36 quai des Orfèvres

Histoires dans la nuit.

C’est là un film curieux, cousu de grosses ficelles, mal fagoté, avec des invraisemblances tellement outrancières qu’elles rappellent celles des romans-feuilletons du 19ème siècle. Mais en même temps, paradoxalement, il y a dans d’autres séquences, un réalisme parfait des situations ; ainsi l’attaque du fourgon bancaire du début, ainsi l’extrême violence de la plupart des protagonistes (je ne parle pas gratuitement, ou sur la foi d’impressions : il se trouve que, professionnellement j’ai jadis approché le milieu policier, sans pour autant en faire partie).

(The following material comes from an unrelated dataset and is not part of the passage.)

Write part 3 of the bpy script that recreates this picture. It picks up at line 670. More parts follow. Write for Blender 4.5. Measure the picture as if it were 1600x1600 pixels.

Ce patchwork me semble la grande faiblesse du film : on a artificiellement cousu  des séquences dont beaucoup sont inspirées de faits réels, de situations avérées, mais pour en faire une sorte de florilège, de « best-off » en les mettant toutes ensembles dans le shaker ; quand il est souplement composé d’ingrédients qui s’accordent, le cocktail peut être une chose excellente ; mais ce n’est pas toujours le cas et la cohérence souffre de ces accordailles non réussies.

On voit qu’Olivier Marchal s’est appuyé sur des anecdotes absolument réelles et qu’il n’a eu de cesse que de les placer, pensant donner un brevet de réalité : or, si ça peut faire un bon reportage sur l’extraordinaire violence des crapules actuelles (un peu comme le bon Truands de Frédéric Schoendoerffer), ça ne fait pas un film…

Quant à la seconde partie, larmoyante et invraisemblable, elle donne la pénible sensation d’un roman-feuilleton sans l’humour et la grandiloquence délicieuse qui fait tout le charme de Fantômas… Plus on avance et plus on s’enlise dans un récit sans intérêt, comme formaté pour la télévision. C’est bien dommage parce que la vision presque romanesque et pleurnicharde l’emporte alors sur la sécheresse cruelle qui donnait sa qualité au début du film.

Et plus on va, d’ailleurs, plus on remarque la grandiloquence des dialogues, les postures des acteurs, la dimension emphatique des péripéties.

36 quai des Orfèvres souffre d’être, à l’image de Gérard Depardieu, un film boursouflé, souvent grandiloquent ; cela étant, c’est spectaculaire et ça se laisse voir sans déplaisir.